▶ [GIVEN PROBLEM]
Copy out all of the material exactly.

▶ [INFORMATION PROVIDED]
>> BEGIN
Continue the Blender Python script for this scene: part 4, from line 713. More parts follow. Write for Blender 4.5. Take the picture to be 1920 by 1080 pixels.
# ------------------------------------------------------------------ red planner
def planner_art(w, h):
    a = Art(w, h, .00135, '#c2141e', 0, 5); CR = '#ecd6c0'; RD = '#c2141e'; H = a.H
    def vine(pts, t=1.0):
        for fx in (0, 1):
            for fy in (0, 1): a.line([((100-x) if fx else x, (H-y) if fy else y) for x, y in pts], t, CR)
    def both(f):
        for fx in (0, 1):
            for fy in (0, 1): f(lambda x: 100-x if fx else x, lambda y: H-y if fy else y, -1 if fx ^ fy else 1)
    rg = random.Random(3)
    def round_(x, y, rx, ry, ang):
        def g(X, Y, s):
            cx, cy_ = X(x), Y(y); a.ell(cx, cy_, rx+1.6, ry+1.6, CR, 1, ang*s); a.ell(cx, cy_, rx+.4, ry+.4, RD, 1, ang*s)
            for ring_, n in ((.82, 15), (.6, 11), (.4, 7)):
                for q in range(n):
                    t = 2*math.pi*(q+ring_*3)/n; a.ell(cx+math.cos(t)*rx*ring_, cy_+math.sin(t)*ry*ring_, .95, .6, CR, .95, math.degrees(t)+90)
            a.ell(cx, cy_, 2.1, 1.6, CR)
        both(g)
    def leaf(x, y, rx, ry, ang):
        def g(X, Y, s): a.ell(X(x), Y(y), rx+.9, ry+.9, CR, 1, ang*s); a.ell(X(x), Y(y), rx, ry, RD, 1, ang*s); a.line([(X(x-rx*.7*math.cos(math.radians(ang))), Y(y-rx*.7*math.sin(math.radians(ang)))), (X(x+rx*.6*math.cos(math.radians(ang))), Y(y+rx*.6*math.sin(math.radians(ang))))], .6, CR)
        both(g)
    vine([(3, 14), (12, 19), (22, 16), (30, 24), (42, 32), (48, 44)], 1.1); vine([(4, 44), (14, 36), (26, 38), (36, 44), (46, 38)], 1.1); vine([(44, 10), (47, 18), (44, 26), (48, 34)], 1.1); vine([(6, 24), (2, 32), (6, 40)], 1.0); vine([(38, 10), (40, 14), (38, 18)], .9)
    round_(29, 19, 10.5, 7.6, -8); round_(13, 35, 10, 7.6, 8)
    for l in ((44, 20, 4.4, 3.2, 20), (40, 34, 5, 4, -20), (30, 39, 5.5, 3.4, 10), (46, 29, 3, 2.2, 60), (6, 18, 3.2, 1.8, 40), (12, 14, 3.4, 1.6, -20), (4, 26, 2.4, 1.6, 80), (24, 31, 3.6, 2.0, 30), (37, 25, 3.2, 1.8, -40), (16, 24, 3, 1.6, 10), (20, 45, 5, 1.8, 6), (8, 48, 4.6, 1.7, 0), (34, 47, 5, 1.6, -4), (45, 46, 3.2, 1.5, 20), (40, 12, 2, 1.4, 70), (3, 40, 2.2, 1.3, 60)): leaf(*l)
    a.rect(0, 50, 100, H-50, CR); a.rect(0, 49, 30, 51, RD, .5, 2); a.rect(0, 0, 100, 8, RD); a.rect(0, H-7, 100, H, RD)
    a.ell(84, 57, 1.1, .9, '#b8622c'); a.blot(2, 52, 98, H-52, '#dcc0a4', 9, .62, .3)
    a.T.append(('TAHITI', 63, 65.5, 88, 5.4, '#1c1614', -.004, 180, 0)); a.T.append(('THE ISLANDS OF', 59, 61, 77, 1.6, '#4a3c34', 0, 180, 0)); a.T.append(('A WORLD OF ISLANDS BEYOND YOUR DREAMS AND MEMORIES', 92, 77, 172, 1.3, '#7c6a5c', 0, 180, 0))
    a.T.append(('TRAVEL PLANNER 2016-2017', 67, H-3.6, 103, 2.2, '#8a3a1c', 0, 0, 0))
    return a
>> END
▶ [FINISHED EXERCISE]
Continue the Blender Python script for this scene: part 4, from line 713. More parts follow. Write for Blender 4.5. Take the picture to be 1920 by 1080 pixels.
# ------------------------------------------------------------------ red planner
def planner_art(w, h):
    a = Art(w, h, .00135, '#c2141e', 0, 5); CR = '#ecd6c0'; RD = '#c2141e'; H = a.H
    def vine(pts, t=1.0):
        for fx in (0, 1):
            for fy in (0, 1): a.line([((100-x) if fx else x, (H-y) if fy else y) for x, y in pts], t, CR)
    def both(f):
        for fx in (0, 1):
            for fy in (0, 1): f(lambda x: 100-x if fx else x, lambda y: H-y if fy else y, -1 if fx ^ fy else 1)
    rg = random.Random(3)
    def round_(x, y, rx, ry, ang):
        def g(X, Y, s):
            cx, cy_ = X(x), Y(y); a.ell(cx, cy_, rx+1.6, ry+1.6, CR, 1, ang*s); a.ell(cx, cy_, rx+.4, ry+.4, RD, 1, ang*s)
            for ring_, n in ((.82, 15), (.6, 11), (.4, 7)):
                for q in range(n):
                    t = 2*math.pi*(q+ring_*3)/n; a.ell(cx+math.cos(t)*rx*ring_, cy_+math.sin(t)*ry*ring_, .95, .6, CR, .95, math.degrees(t)+90)
            a.ell(cx, cy_, 2.1, 1.6, CR)
        both(g)
    def leaf(x, y, rx, ry, ang):
        def g(X, Y, s): a.ell(X(x), Y(y), rx+.9, ry+.9, CR, 1, ang*s); a.ell(X(x), Y(y), rx, ry, RD, 1, ang*s); a.line([(X(x-rx*.7*math.cos(math.radians(ang))), Y(y-rx*.7*math.sin(math.radians(ang)))), (X(x+rx*.6*math.cos(math.radians(ang))), Y(y+rx*.6*math.sin(math.radians(ang))))], .6, CR)
        both(g)
    vine([(3, 14), (12, 19), (22, 16), (30, 24), (42, 32), (48, 44)], 1.1); vine([(4, 44), (14, 36), (26, 38), (36, 44), (46, 38)], 1.1); vine([(44, 10), (47, 18), (44, 26), (48, 34)], 1.1); vine([(6, 24), (2, 32), (6, 40)], 1.0); vine([(38, 10), (40, 14), (38, 18)], .9)
    round_(29, 19, 10.5, 7.6, -8); round_(13, 35, 10, 7.6, 8)
    for l in ((44, 20, 4.4, 3.2, 20), (40, 34, 5, 4, -20), (30, 39, 5.5, 3.4, 10), (46, 29, 3, 2.2, 60), (6, 18, 3.2, 1.8, 40), (12, 14, 3.4, 1.6, -20), (4, 26, 2.4, 1.6, 80), (24, 31, 3.6, 2.0, 30), (37, 25, 3.2, 1.8, -40), (16, 24, 3, 1.6, 10), (20, 45, 5, 1.8, 6), (8, 48, 4.6, 1.7, 0), (34, 47, 5, 1.6, -4), (45, 46, 3.2, 1.5, 20), (40, 12, 2, 1.4, 70), (3, 40, 2.2, 1.3, 60)): leaf(*l)
    a.rect(0, 50, 100, H-50, CR); a.rect(0, 49, 30, 51, RD, .5, 2); a.rect(0, 0, 100, 8, RD); a.rect(0, H-7, 100, H, RD)
    a.ell(84, 57, 1.1, .9, '#b8622c'); a.blot(2, 52, 98, H-52, '#dcc0a4', 9, .62, .3)
    a.T.append(('TAHITI', 63, 65.5, 88, 5.4, '#1c1614', -.004, 180, 0)); a.T.append(('THE ISLANDS OF', 59, 61, 77, 1.6, '#4a3c34', 0, 180, 0)); a.T.append(('A WORLD OF ISLANDS BEYOND YOUR DREAMS AND MEMORIES', 92, 77, 172, 1.3, '#7c6a5c', 0, 180, 0))
    a.T.append(('TRAVEL PLANNER 2016-2017', 67, H-3.6, 103, 2.2, '#8a3a1c', 0, 0, 0))
    return a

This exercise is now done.